The bottom line? Consumers are increasingly worried about tariff fallout
- Consumer sentiment has done a 180 from the post-election bump that often accompanies a change in leadership in Washington, D.C.
- Positive expectations that arose from anticipated tax cuts and regulatory reform and an anticipated tailwind for the economy has given way to the reality of another key element to President Trump’s economic strategy: tariffs. Right now, the focus is entirely on the uncertainty around trade policy and the impact of higher levies on imported goods. As of now, everything else pales in comparison.
- A dour consumer outlook is likely to lead to households reining in spending either in anticipation of tougher economic conditions ahead or in response to higher prices on a range of goods.
By the numbers: Extreme pessimism
- Consumer sentiment dropped sharply in April, coming in at 50.8 — very near the index’s lowest reading ever of 50.0 reached in June 2022. It was also well below forecasts for a more muted decline to 54.0.
- The April reading marks the fourth consecutive decline to start the year after its most recent peak in December.
- Notably, the survey period ended on April 8, and didn’t reflect the soaring stock market performance on Wednesday or yesterday’s sell-off.
- The survey was also completed before the March report on consumer inflation, which was better than anticipated. Over the past year, the consumer price index has continued to slowly recede toward the Fed’s 2% target. There’s little confidence that trend will continue though. Inflation appears to be at an inflection point, with the real debate over how much it will rise in the coming months.
- Even so, a positive reading on March inflation wasn’t going to assuage fears around the inflationary impulse yet to come as the impact of tariffs become apparent.
- Year-ahead inflation expectations continued to surge, rising from an already elevated 5.0% in March to 6.7% — the highest level since 1981.
- Both key components to sentiment were exceptionally weak, as consumers acknowledged a deterioration in their views of current conditions and even greater pessimism in what lies ahead.
Broad thoughts: It’s the uncertainty
- The upending of trade relations may ultimately bear fruit if more favorable pacts can be reached with America’s trade partners.
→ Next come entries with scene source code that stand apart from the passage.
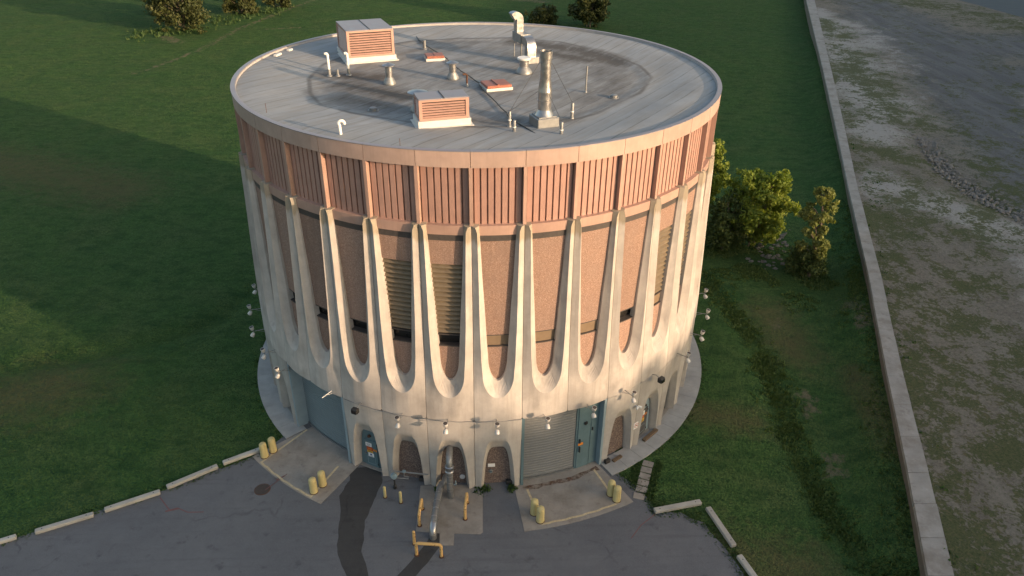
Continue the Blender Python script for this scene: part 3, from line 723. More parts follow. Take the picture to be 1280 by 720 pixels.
for k0 in (1, -5):                          # lintel soffit over each garage opening
    mb = MB(); cbox(mb, .17, 2 * FX - .17, 5.206, 5.26, 14.46, 15.5, 8); o = mb.build('lintel', M['arch_conc'], bld); o.rotation_euler.z = R_(SA(k0))
mb = MB(); m0 = 25.0; w_ = lambda a: (a - m0) * PI / 180 * 15
cbox(mb, w_(21.65), w_(27.62), .03, 5.2, 14.6, 15.10, 3); dp = bayobj(mb, 'door_surround', M['teal'], m0)
mb = MB(); cbox(mb, w_(22.1), w_(25.3), .06, 5.0, 15.103, 15.15, 2); dd = mb.build('personnel_door', M['teal'], dp)
mb = MB(); mb.box(Px(w_(22.6), 15.21, 2.25), (.06, .08, .30)); mb.box(Px(w_(22.6), 15.24, 1.62), (.05, .1, .42)); mb.build('handle', M['black'], dd)
mb = MB(); mb.box(Px(w_(23.9), 15.19, 3.55), (.2, .08, .16)); mb.box(Px(w_(23.75), 15.2, 3.5), (.09, .12, .09)); mb.build('closer', M['black'], dd)
mb = MB(); mb.box(Px(w_(22.95), 15.165, 1.98), (.34, .02, .17)); mb.build('sticker', M['signorange'], dd)
mb = MB(); cbox(mb, w_(25.5), w_(26.4), .06, 5.15, 15.103, 15.13, 1); mb.build('side_panel', M['teal'], dp)
mb = MB(); mb.box(Px(w_(25.9), 15.16, 2.9), (.06, .08, .22)); mb.build('lock_box', M['black'], dp)

def sign(name, label, cat, group, ang, x, z, r, w_, h, mats, extra=None):
    o = empty(name, (0, 0, 0), label, cat, group); o.rotation_euler.z = R_(ang); return o
def arch_door(k, mat, leafmat_, signs):
    a = BC + 10 * k; t = arch_pts(ai_t, 20)
    mb = MB(); pts = [(-x * 1.06, z) for x, z in t] + [(x * 1.06, z) for x, z in t[::-1][1:]]
    pts[0] = (pts[0][0], .03); pts[-1] = (pts[-1][0], .03)
    mb.add([Px(x, 15.06, z) for x, z in pts], [tuple(range(len(pts)))])
    f = bayobj(mb, 'arch_door_frame', mat, a)
    mb = MB(); cbox(mb, -.44, .44, .05, 2.12, 15.063, 15.10, 2); d = mb.build('door', leafmat_, f)
    mb = MB(); mb.box(Px(-.36, 15.15, 1.05), (.12, .07, .05)); mb.box(Px(-.37, 15.125, 1.05), (.07, .03, .2)); mb.build('handle', M['galv'], d)
    for zz in (.35, 1.9):
        mb = MB(); mb.box(Px(.445, 15.115, zz), (.03, .03, .14)); mb.build('hinge', M['black'], d)
    if k != 5:
        mb = MB()
        for x0, x1, z0, z1 in ((-.28, -.26, .25, .85), (.26, .28, .25, .85), (-.26, .26, .25, .27), (-.26, .26, .83, .85)): cbox(mb, x0, x1, z0, z1, 15.10, 15.112)
        mb.build('vent_frame', M['jamb'], d)
    mb = MB(); mb.lathe([(0.0, .06), (.07, .05), (.11, 0), (.11, -.05)], Px(0, 15.14, 2.52), 12); mb.tube([Px(0, 15.05, 2.56), Px(0, 15.14, 2.56)], .03, 6); mb.build('entry_light', M['rust'] if k == -3 else M['black'], f)
    mb = MB(); cbox(mb, -.82, .82, .005, .07, 15.06, 15.30, 4); mb.build('threshold', M['pad'], f)
    if signs:
        for nm, lab, x, z, w2, h, m, bars in signs:
            e = empty(nm, P(a, 15.12, z), lab, 'sign'); e.rotation_euler.z = R_(a)
            mb = MB(); mb.box((x, 0, 0), (w2, .012, h)); mb.build('plate', m, e)
            if bars:
                mb = MB()
                for bx, bz, bw, bh in bars[1]: mb.box((x + bx, -.009, bz), (bw, .006, bh))
                mb.build('print', bars[0], e)
    return f
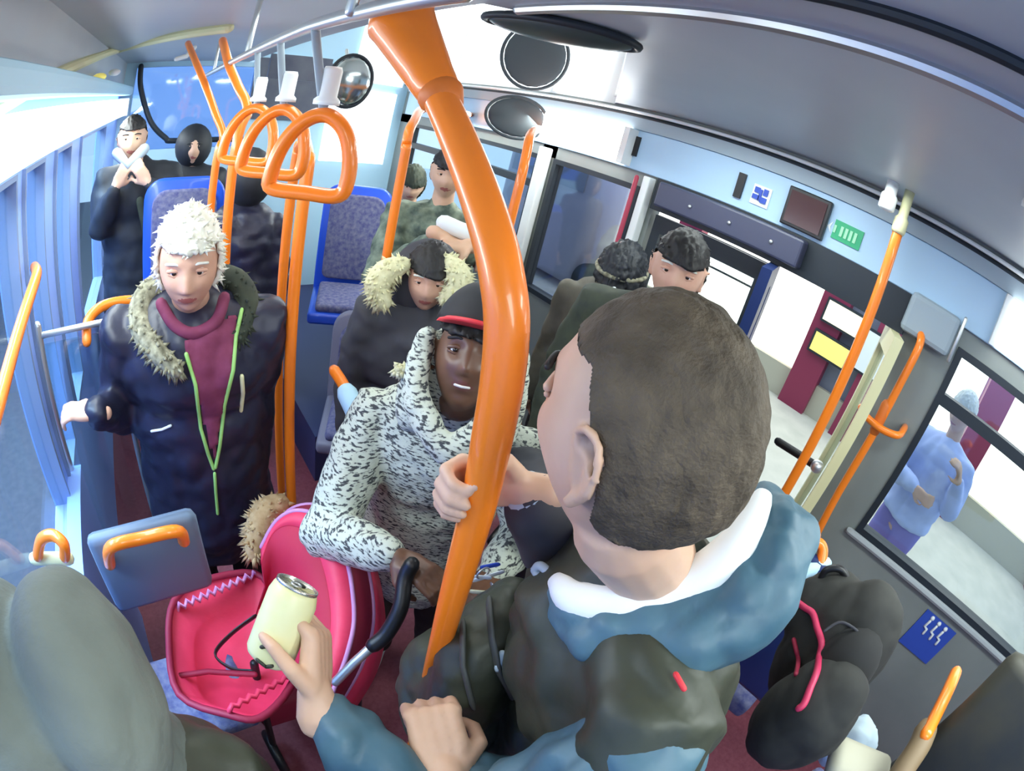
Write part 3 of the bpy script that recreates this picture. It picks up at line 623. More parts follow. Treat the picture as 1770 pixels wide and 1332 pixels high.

That’s a possibility, and there are already indications that some are willing to negotiate. In the meantime, collateral damage is already evident with more fallout anticipated, as the impact of tariffs push prices higher and, most likely, cause growth to slow.
- With trade policy seemingly changing by the day, it’s not just the imposition of tariffs that presents the problem, but the extreme uncertainty. Significant policy changes can be difficult to swallow, but it’s still possible to adapt if one knows the rules of the game. When the rules of the game are constantly changing, effectively planning ahead becomes virtually impossible.
- For the consumer sector, it’s that lack of clarity that’s weighing heavily on confidence, raising the specter of higher prices, slower growth, tougher personal financial conditions, and reduced capacity and appetite for discretionary spending. It’s also increasingly seeping into worries about labor market conditions amid a growing number of layoff announcements.
- But it’s not just a challenge for consumers. Small business owners, executives, and investors are also trying to varying degrees to understand the scope and scale of change in an environment in which doing so has been exceptionally difficult.
- There’s no telling when conditions may turn. In the meantime, a further degradation in hard economic data related to inflation, growth, and jobs should all be monitored closely. As financial conditions continue to tighten, the continued dimming in the collective consumer mood — and a reduction in household consumption — is a growing risk.